§ Short task: Would you extract the whole listing below and retype it exactly?

§ Raw data:
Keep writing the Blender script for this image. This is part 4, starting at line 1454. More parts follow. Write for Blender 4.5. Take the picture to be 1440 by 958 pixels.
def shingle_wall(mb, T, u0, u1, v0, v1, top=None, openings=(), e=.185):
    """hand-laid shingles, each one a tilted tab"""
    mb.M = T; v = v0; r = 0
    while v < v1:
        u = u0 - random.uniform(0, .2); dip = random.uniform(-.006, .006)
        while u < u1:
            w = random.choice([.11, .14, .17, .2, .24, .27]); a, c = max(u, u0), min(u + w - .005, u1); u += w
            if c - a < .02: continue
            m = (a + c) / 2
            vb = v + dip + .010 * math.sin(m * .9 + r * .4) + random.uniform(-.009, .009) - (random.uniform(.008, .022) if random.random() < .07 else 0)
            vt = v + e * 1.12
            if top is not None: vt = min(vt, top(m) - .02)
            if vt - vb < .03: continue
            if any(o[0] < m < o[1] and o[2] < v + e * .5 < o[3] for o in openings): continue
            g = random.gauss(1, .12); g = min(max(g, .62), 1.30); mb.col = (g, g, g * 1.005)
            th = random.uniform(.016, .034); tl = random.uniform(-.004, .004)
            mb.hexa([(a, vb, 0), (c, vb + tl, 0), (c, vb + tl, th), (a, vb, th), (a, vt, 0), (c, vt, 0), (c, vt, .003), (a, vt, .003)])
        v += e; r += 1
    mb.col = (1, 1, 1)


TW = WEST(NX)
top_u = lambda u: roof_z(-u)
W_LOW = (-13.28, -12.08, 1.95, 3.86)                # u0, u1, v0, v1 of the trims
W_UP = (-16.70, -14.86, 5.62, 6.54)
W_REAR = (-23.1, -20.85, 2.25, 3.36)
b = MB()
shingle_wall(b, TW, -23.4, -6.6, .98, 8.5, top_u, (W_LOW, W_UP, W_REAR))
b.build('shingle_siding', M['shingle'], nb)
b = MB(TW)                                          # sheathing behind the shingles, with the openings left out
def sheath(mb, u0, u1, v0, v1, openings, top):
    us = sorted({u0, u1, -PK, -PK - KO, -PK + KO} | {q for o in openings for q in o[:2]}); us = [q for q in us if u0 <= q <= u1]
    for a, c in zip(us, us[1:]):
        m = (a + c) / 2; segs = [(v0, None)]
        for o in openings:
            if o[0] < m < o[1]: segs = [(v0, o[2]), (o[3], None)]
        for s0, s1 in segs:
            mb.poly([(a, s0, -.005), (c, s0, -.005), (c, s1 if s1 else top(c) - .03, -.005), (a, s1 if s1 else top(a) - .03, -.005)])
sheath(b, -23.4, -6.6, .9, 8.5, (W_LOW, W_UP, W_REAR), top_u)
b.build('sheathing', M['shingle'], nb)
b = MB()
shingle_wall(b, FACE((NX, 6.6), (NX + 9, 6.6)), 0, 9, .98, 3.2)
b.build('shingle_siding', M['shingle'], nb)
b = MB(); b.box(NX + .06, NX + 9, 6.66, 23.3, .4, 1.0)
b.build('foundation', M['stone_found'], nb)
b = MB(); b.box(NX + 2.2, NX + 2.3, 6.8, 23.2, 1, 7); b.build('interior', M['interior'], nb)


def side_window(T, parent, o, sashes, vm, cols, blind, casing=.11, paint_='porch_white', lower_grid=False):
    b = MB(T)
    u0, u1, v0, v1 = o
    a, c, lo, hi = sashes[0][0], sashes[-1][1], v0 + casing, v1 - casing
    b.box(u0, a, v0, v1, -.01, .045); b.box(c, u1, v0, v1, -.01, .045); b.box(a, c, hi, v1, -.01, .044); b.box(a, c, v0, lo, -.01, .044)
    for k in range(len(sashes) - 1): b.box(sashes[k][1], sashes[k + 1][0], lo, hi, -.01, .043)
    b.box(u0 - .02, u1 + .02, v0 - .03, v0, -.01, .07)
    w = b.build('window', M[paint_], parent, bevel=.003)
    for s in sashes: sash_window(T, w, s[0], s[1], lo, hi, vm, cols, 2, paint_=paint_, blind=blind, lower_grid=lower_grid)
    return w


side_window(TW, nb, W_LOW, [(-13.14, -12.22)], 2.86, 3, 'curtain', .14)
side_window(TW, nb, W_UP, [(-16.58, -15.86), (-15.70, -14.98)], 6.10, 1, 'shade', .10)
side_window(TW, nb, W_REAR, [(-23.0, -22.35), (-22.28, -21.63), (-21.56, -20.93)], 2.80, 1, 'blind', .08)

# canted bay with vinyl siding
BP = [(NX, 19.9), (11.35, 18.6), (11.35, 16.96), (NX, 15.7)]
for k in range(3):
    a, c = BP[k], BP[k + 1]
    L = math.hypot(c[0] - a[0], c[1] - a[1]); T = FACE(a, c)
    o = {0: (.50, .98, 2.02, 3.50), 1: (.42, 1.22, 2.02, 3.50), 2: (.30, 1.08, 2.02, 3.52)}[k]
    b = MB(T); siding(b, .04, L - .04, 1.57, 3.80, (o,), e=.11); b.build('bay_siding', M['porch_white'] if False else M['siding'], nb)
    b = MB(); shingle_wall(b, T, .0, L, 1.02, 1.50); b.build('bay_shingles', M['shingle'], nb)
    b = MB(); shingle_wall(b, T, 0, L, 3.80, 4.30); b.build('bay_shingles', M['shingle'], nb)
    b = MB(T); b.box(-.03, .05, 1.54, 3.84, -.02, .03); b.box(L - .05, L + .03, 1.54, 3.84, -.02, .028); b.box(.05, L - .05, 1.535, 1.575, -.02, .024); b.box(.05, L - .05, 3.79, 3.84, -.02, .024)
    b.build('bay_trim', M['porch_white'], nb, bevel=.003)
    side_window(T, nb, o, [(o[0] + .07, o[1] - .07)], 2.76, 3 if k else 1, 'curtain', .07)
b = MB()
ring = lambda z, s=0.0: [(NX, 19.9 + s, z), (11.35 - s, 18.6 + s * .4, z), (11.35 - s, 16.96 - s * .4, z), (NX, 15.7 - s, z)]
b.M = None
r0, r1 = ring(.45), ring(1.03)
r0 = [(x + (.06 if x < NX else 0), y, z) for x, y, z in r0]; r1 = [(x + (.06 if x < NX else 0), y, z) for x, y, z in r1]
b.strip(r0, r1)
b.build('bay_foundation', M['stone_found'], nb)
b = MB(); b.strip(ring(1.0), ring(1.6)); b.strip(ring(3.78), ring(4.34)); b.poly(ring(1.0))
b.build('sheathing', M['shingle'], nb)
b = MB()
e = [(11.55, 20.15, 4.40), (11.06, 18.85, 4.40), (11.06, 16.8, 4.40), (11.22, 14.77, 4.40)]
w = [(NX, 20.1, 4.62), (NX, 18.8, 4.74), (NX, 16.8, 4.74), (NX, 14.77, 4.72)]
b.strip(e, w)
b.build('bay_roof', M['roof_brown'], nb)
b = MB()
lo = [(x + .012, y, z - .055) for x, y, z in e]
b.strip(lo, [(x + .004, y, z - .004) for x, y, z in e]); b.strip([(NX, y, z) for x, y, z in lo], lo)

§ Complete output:
Keep writing the Blender script for this image. This is part 4, starting at line 1454. More parts follow. Write for Blender 4.5. Take the picture to be 1440 by 958 pixels.
def shingle_wall(mb, T, u0, u1, v0, v1, top=None, openings=(), e=.185):
    """hand-laid shingles, each one a tilted tab"""
    mb.M = T; v = v0; r = 0
    while v < v1:
        u = u0 - random.uniform(0, .2); dip = random.uniform(-.006, .006)
        while u < u1:
            w = random.choice([.11, .14, .17, .2, .24, .27]); a, c = max(u, u0), min(u + w - .005, u1); u += w
            if c - a < .02: continue
            m = (a + c) / 2
            vb = v + dip + .010 * math.sin(m * .9 + r * .4) + random.uniform(-.009, .009) - (random.uniform(.008, .022) if random.random() < .07 else 0)
            vt = v + e * 1.12
            if top is not None: vt = min(vt, top(m) - .02)
            if vt - vb < .03: continue
            if any(o[0] < m < o[1] and o[2] < v + e * .5 < o[3] for o in openings): continue
            g = random.gauss(1, .12); g = min(max(g, .62), 1.30); mb.col = (g, g, g * 1.005)
            th = random.uniform(.016, .034); tl = random.uniform(-.004, .004)
            mb.hexa([(a, vb, 0), (c, vb + tl, 0), (c, vb + tl, th), (a, vb, th), (a, vt, 0), (c, vt, 0), (c, vt, .003), (a, vt, .003)])
        v += e; r += 1
    mb.col = (1, 1, 1)


TW = WEST(NX)
top_u = lambda u: roof_z(-u)
W_LOW = (-13.28, -12.08, 1.95, 3.86)                # u0, u1, v0, v1 of the trims
W_UP = (-16.70, -14.86, 5.62, 6.54)
W_REAR = (-23.1, -20.85, 2.25, 3.36)
b = MB()
shingle_wall(b, TW, -23.4, -6.6, .98, 8.5, top_u, (W_LOW, W_UP, W_REAR))
b.build('shingle_siding', M['shingle'], nb)
b = MB(TW)                                          # sheathing behind the shingles, with the openings left out
def sheath(mb, u0, u1, v0, v1, openings, top):
    us = sorted({u0, u1, -PK, -PK - KO, -PK + KO} | {q for o in openings for q in o[:2]}); us = [q for q in us if u0 <= q <= u1]
    for a, c in zip(us, us[1:]):
        m = (a + c) / 2; segs = [(v0, None)]
        for o in openings:
            if o[0] < m < o[1]: segs = [(v0, o[2]), (o[3], None)]
        for s0, s1 in segs:
            mb.poly([(a, s0, -.005), (c, s0, -.005), (c, s1 if s1 else top(c) - .03, -.005), (a, s1 if s1 else top(a) - .03, -.005)])
sheath(b, -23.4, -6.6, .9, 8.5, (W_LOW, W_UP, W_REAR), top_u)
b.build('sheathing', M['shingle'], nb)
b = MB()
shingle_wall(b, FACE((NX, 6.6), (NX + 9, 6.6)), 0, 9, .98, 3.2)
b.build('shingle_siding', M['shingle'], nb)
b = MB(); b.box(NX + .06, NX + 9, 6.66, 23.3, .4, 1.0)
b.build('foundation', M['stone_found'], nb)
b = MB(); b.box(NX + 2.2, NX + 2.3, 6.8, 23.2, 1, 7); b.build('interior', M['interior'], nb)


def side_window(T, parent, o, sashes, vm, cols, blind, casing=.11, paint_='porch_white', lower_grid=False):
    b = MB(T)
    u0, u1, v0, v1 = o
    a, c, lo, hi = sashes[0][0], sashes[-1][1], v0 + casing, v1 - casing
    b.box(u0, a, v0, v1, -.01, .045); b.box(c, u1, v0, v1, -.01, .045); b.box(a, c, hi, v1, -.01, .044); b.box(a, c, v0, lo, -.01, .044)
    for k in range(len(sashes) - 1): b.box(sashes[k][1], sashes[k + 1][0], lo, hi, -.01, .043)
    b.box(u0 - .02, u1 + .02, v0 - .03, v0, -.01, .07)
    w = b.build('window', M[paint_], parent, bevel=.003)
    for s in sashes: sash_window(T, w, s[0], s[1], lo, hi, vm, cols, 2, paint_=paint_, blind=blind, lower_grid=lower_grid)
    return w


side_window(TW, nb, W_LOW, [(-13.14, -12.22)], 2.86, 3, 'curtain', .14)
side_window(TW, nb, W_UP, [(-16.58, -15.86), (-15.70, -14.98)], 6.10, 1, 'shade', .10)
side_window(TW, nb, W_REAR, [(-23.0, -22.35), (-22.28, -21.63), (-21.56, -20.93)], 2.80, 1, 'blind', .08)

# canted bay with vinyl siding
BP = [(NX, 19.9), (11.35, 18.6), (11.35, 16.96), (NX, 15.7)]
for k in range(3):
    a, c = BP[k], BP[k + 1]
    L = math.hypot(c[0] - a[0], c[1] - a[1]); T = FACE(a, c)
    o = {0: (.50, .98, 2.02, 3.50), 1: (.42, 1.22, 2.02, 3.50), 2: (.30, 1.08, 2.02, 3.52)}[k]
    b = MB(T); siding(b, .04, L - .04, 1.57, 3.80, (o,), e=.11); b.build('bay_siding', M['porch_white'] if False else M['siding'], nb)
    b = MB(); shingle_wall(b, T, .0, L, 1.02, 1.50); b.build('bay_shingles', M['shingle'], nb)
    b = MB(); shingle_wall(b, T, 0, L, 3.80, 4.30); b.build('bay_shingles', M['shingle'], nb)
    b = MB(T); b.box(-.03, .05, 1.54, 3.84, -.02, .03); b.box(L - .05, L + .03, 1.54, 3.84, -.02, .028); b.box(.05, L - .05, 1.535, 1.575, -.02, .024); b.box(.05, L - .05, 3.79, 3.84, -.02, .024)
    b.build('bay_trim', M['porch_white'], nb, bevel=.003)
    side_window(T, nb, o, [(o[0] + .07, o[1] - .07)], 2.76, 3 if k else 1, 'curtain', .07)
b = MB()
ring = lambda z, s=0.0: [(NX, 19.9 + s, z), (11.35 - s, 18.6 + s * .4, z), (11.35 - s, 16.96 - s * .4, z), (NX, 15.7 - s, z)]
b.M = None
r0, r1 = ring(.45), ring(1.03)
r0 = [(x + (.06 if x < NX else 0), y, z) for x, y, z in r0]; r1 = [(x + (.06 if x < NX else 0), y, z) for x, y, z in r1]
b.strip(r0, r1)
b.build('bay_foundation', M['stone_found'], nb)
b = MB(); b.strip(ring(1.0), ring(1.6)); b.strip(ring(3.78), ring(4.34)); b.poly(ring(1.0))
b.build('sheathing', M['shingle'], nb)
b = MB()
e = [(11.55, 20.15, 4.40), (11.06, 18.85, 4.40), (11.06, 16.8, 4.40), (11.22, 14.77, 4.40)]
w = [(NX, 20.1, 4.62), (NX, 18.8, 4.74), (NX, 16.8, 4.74), (NX, 14.77, 4.72)]
b.strip(e, w)
b.build('bay_roof', M['roof_brown'], nb)
b = MB()
lo = [(x + .012, y, z - .055) for x, y, z in e]
b.strip(lo, [(x + .004, y, z - .004) for x, y, z in e]); b.strip([(NX, y, z) for x, y, z in lo], lo)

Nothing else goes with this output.